======== Exercise inputs ========

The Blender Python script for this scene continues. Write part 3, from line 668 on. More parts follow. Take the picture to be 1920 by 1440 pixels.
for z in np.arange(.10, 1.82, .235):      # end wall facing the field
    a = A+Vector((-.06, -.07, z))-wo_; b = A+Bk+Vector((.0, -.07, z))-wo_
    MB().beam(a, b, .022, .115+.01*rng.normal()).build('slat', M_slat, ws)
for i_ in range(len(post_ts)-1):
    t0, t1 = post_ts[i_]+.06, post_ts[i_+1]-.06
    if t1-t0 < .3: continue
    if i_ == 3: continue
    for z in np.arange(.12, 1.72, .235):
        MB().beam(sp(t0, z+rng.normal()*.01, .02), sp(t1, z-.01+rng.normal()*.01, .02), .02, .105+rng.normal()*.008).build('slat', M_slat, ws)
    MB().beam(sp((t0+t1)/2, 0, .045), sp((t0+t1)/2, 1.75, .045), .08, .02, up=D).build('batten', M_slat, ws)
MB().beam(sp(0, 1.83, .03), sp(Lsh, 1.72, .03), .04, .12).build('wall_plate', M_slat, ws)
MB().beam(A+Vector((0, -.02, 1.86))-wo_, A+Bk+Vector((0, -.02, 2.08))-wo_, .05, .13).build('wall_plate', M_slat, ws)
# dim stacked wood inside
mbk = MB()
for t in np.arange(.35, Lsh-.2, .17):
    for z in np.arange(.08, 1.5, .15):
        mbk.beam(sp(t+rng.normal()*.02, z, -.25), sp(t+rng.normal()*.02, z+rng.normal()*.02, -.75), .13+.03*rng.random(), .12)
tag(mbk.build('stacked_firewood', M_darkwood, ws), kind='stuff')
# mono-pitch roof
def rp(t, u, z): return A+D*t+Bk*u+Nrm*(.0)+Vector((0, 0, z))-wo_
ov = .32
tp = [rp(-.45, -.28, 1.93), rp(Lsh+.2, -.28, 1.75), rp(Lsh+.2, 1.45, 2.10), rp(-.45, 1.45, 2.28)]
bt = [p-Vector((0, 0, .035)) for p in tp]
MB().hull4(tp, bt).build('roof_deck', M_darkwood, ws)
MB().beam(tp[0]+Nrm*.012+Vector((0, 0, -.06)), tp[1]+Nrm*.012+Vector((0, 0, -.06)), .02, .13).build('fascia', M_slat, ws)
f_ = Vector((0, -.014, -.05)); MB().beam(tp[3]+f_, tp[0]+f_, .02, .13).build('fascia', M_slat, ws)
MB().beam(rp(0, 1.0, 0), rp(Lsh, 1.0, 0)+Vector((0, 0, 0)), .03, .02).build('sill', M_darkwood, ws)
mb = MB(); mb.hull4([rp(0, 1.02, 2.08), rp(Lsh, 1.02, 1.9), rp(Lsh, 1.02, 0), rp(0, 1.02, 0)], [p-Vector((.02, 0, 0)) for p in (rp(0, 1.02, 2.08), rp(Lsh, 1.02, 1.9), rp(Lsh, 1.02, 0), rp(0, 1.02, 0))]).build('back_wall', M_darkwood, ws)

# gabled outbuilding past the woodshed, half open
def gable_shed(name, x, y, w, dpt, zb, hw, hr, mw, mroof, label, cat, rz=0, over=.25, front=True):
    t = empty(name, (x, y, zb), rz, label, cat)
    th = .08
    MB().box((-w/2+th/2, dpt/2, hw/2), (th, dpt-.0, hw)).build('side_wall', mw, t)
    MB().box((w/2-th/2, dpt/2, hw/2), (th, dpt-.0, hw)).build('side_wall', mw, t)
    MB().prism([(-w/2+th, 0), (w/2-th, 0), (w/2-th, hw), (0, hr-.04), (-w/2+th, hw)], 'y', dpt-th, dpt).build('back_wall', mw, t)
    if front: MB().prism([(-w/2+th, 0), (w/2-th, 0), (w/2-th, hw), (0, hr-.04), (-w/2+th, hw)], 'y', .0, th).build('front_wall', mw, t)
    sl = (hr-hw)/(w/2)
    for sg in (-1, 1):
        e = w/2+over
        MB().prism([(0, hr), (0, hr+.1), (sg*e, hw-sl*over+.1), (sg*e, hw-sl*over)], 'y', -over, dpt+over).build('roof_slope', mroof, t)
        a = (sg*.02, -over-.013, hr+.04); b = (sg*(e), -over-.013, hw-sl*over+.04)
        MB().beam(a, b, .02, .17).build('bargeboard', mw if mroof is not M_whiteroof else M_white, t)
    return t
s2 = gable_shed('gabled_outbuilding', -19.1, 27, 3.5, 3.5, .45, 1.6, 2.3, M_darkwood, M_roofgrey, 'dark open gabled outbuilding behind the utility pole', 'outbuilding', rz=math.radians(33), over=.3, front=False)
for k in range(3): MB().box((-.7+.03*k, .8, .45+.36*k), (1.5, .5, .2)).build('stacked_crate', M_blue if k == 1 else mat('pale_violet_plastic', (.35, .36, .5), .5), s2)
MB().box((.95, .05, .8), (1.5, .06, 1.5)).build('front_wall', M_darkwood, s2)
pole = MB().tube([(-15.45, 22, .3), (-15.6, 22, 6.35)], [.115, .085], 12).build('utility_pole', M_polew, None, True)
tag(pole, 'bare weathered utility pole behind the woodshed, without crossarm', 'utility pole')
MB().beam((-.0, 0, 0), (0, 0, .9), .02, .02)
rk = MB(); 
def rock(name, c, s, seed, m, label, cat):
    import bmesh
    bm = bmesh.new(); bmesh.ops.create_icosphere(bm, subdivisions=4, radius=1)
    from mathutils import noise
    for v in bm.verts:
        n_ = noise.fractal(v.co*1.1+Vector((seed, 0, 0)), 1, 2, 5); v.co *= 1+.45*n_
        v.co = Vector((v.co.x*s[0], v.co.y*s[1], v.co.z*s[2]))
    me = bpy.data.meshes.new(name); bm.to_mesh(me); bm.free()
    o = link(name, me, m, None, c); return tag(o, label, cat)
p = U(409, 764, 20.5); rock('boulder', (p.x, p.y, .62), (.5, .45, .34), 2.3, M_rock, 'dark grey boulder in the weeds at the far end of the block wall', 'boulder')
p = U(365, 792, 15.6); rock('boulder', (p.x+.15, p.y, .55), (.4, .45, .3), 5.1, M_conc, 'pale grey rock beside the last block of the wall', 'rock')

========
======== Exercise inputs ========

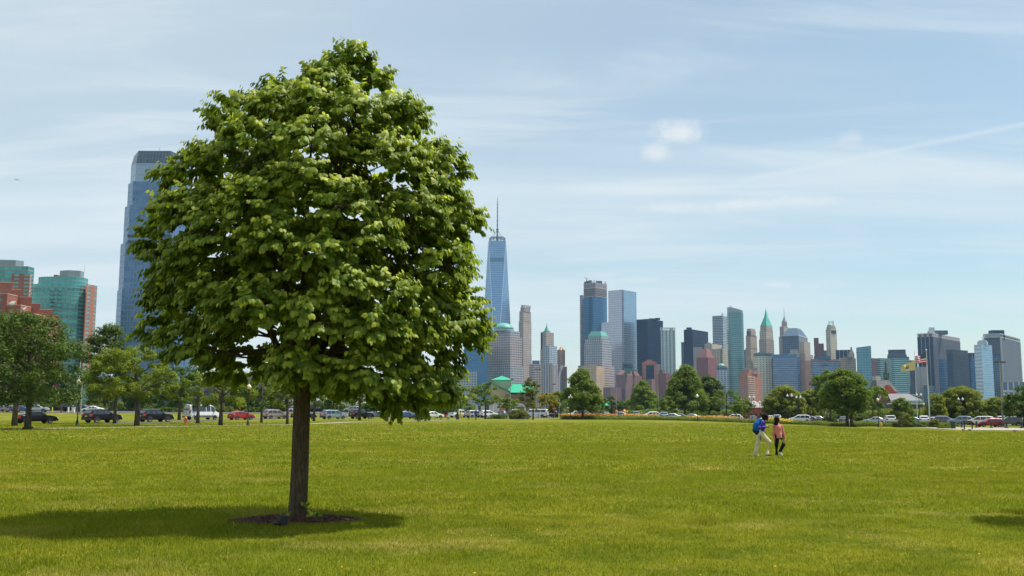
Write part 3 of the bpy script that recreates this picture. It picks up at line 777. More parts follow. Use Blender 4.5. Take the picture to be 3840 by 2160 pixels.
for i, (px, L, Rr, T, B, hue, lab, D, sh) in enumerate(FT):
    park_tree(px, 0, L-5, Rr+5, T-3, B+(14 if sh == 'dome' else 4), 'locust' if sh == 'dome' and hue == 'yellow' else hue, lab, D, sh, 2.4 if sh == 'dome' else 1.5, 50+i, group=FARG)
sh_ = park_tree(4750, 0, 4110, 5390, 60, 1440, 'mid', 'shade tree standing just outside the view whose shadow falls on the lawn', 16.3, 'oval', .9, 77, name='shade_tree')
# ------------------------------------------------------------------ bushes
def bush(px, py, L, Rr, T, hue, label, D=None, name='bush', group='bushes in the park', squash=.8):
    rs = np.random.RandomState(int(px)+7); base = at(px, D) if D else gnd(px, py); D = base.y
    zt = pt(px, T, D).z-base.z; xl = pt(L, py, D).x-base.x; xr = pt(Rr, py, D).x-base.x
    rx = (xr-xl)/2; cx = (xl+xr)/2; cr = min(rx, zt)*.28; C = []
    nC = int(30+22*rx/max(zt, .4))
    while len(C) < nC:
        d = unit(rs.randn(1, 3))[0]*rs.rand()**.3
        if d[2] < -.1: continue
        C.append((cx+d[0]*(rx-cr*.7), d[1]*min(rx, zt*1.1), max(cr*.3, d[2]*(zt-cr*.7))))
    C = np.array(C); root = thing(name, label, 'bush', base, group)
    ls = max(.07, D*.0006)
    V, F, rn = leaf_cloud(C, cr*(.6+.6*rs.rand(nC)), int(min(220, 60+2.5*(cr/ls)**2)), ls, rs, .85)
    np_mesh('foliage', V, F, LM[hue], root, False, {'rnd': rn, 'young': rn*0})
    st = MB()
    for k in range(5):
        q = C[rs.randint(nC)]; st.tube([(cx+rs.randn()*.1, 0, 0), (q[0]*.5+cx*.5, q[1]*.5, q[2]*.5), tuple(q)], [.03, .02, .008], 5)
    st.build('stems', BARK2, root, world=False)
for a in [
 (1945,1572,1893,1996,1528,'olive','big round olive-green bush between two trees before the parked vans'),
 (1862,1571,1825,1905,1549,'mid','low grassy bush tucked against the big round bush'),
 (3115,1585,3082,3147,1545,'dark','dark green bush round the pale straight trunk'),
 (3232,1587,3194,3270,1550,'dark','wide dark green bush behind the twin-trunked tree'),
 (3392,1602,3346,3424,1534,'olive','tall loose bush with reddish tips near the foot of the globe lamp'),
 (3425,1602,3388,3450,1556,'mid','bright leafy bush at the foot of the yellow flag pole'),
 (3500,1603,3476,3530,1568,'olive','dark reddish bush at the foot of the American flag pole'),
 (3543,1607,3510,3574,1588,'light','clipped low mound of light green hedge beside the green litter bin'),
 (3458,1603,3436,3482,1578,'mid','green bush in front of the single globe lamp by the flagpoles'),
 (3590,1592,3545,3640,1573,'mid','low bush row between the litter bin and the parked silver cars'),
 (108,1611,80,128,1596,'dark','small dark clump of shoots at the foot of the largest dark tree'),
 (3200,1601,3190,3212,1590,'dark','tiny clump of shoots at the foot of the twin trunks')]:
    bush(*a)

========

→ Task directions
Where a line in the material above holds "this", copy that line.

→ Solution to the exercise
The Blender Python script for this scene continues. Write part 3, from line 668 on. More parts follow. Take the picture to be 1920 by 1440 pixels.
Write part 3 of the bpy script that recreates this picture. It picks up at line 777. More parts follow. Use Blender 4.5. Take the picture to be 3840 by 2160 pixels.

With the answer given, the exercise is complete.